In der Folgezeit setzte sich Thälmann maßgeblich für die Vereinigung von linker USPD und KPD sowie den Anschluß an die Kommunistische Internationale ein. 1921 übernahm er den Vorsitz in der Hamburger KPD-Ortsgruppe, traf mit Lenin und Trotzki zusammen und stieg 1924 in die Parteispitze der Kommunisten auf.

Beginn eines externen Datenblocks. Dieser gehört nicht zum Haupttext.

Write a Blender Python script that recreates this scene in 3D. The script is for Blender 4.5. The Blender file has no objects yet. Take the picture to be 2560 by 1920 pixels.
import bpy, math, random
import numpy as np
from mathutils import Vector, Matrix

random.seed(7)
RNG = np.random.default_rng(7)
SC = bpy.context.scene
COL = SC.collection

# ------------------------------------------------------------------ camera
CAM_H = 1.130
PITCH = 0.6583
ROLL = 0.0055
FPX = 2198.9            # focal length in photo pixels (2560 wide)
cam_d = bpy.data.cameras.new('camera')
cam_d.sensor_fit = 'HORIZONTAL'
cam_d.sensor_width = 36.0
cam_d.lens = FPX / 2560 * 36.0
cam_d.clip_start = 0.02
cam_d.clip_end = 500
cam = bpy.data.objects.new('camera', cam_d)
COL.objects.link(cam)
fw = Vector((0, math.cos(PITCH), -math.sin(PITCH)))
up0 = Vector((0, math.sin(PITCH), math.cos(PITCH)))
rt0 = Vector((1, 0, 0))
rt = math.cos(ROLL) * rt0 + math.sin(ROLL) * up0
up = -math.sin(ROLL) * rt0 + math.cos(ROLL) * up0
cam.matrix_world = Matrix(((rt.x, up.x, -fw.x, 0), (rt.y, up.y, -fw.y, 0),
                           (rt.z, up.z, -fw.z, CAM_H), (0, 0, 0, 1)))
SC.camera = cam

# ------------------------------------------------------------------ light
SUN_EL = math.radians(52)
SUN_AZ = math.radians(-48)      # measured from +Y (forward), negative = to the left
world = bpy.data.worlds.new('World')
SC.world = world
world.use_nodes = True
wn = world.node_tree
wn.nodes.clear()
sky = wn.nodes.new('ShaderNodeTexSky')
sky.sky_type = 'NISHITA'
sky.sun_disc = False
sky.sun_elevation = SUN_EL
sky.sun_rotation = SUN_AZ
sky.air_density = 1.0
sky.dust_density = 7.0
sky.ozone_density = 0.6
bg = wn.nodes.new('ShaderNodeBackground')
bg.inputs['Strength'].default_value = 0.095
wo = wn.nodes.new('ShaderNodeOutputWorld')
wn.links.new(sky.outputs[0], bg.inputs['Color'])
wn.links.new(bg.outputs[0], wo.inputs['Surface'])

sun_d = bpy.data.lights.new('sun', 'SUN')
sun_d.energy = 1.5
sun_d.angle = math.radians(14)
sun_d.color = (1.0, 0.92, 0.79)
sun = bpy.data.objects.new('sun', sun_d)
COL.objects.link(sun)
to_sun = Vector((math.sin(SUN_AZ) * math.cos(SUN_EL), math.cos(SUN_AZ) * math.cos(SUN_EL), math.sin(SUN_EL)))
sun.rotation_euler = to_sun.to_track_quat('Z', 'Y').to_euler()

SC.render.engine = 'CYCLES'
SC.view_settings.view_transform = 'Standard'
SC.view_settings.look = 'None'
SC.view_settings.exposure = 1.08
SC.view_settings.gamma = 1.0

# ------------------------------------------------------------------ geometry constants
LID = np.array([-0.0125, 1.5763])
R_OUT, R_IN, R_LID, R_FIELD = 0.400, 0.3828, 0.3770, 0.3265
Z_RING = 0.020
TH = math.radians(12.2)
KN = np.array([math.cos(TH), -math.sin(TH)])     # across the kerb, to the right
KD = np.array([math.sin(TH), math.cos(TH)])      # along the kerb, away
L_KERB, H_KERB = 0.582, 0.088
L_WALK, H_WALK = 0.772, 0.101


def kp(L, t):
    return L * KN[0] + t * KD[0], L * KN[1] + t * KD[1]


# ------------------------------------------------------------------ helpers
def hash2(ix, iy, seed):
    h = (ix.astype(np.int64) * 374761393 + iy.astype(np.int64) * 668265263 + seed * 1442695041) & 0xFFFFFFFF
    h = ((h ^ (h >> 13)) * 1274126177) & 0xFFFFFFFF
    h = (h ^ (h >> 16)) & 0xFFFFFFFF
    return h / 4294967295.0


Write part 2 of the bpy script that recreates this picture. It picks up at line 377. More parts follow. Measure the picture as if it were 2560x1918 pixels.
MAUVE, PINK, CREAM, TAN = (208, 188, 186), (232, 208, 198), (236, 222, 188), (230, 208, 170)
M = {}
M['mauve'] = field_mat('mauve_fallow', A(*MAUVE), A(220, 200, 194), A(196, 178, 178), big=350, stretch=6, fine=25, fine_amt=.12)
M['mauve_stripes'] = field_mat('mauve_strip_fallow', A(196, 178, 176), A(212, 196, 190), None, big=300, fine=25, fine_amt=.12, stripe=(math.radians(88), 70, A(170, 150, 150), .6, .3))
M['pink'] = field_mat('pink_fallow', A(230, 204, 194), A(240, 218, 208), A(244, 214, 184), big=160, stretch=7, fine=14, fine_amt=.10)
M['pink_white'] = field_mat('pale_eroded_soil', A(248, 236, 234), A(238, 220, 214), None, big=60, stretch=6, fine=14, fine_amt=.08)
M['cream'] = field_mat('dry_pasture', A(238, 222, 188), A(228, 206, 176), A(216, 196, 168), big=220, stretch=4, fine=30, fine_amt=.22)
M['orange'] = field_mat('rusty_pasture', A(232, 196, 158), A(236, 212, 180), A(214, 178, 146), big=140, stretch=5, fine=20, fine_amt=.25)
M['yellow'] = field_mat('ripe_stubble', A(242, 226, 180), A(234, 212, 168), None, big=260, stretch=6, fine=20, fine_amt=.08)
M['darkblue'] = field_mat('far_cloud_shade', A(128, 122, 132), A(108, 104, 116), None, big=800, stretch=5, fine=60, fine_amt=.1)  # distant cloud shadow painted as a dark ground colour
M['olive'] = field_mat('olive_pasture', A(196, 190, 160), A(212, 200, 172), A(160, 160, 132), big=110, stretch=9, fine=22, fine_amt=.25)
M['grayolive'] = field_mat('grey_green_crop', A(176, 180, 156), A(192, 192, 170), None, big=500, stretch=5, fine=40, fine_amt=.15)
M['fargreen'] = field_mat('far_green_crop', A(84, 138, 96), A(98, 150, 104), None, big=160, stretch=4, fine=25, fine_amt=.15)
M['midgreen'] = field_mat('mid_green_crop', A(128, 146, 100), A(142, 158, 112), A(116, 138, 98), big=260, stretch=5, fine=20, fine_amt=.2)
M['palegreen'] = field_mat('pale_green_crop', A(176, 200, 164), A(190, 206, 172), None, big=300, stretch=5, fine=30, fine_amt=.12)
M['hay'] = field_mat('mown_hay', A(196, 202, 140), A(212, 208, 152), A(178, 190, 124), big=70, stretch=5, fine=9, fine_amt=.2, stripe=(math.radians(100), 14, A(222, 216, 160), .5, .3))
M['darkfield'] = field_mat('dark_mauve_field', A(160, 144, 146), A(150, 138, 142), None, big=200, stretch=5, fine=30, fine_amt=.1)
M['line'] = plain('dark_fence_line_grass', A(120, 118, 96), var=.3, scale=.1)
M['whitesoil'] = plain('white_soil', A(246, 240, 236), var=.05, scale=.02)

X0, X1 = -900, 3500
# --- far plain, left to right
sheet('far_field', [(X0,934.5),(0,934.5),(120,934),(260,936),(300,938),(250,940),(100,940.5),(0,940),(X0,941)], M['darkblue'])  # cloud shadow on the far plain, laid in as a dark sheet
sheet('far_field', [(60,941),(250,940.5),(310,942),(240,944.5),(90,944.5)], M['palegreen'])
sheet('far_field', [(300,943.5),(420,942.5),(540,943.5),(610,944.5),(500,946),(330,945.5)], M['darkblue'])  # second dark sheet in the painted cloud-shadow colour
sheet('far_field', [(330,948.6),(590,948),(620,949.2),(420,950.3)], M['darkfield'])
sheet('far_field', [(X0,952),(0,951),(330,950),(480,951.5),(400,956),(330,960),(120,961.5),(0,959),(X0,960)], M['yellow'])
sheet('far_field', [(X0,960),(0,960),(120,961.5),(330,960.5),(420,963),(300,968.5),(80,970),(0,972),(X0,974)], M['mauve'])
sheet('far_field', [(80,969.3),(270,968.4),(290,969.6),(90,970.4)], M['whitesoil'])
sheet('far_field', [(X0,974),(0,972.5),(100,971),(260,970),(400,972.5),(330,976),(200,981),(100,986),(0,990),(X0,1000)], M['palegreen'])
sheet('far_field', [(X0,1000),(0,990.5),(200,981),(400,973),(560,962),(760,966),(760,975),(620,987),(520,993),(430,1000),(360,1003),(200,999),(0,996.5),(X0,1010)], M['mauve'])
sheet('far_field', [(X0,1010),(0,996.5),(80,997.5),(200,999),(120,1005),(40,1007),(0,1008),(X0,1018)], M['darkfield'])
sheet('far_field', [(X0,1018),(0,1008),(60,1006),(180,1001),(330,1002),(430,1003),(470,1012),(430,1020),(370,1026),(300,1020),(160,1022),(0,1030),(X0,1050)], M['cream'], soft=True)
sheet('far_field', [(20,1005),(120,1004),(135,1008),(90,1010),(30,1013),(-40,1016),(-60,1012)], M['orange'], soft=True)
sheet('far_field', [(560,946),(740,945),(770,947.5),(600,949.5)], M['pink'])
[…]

Im selben Jahr erhielt er einen Sitz im Reichstag.

Kleinliche Diskussionen um die Thälmann-Gedenkstätte

1925 wurde er Chef von KPD und Rotem Frontkämpfer-Bund, kandidierte für die Reichspräsidentenwahl und für das Europäische Komitee der Kommunistischen Internationale. Erst die Verhaftung durch die Nationalsozialisten beendete am 3. März 1933 seine politische Laufbahn. Nach über elfjähriger Einzelhaft wurde Ernst Thälmann am 18. August 1944 auf Weisung Himmlers im Konzentrationslager Buchenwald erschossen.

Ernst Thälmanns politische Rolle war nach dem Krieg in Hamburg immer wieder Ziel heftiger Angriffe. Kleinliche Diskussionen gab es auch um die 1965 in seinem letzten Wohnsitz im Haus Tarpenbekstraße 66 eingerichtete Gedenkstätte. Durch eine erfolgreiche Spendenaktion ist ihr Fortbestand nun auf mehrere Jahre gesichert, und steigende Besucherzahlen – 2.500 Gäste im Jahr 1993 – belegen, daß die zunehmend differenzierte Haltung zu Person und Wirken Thälmanns durchaus Bedeutung hat in der öffentlichen Auseinandersetzung mit Hamburgs politischer Geschichte.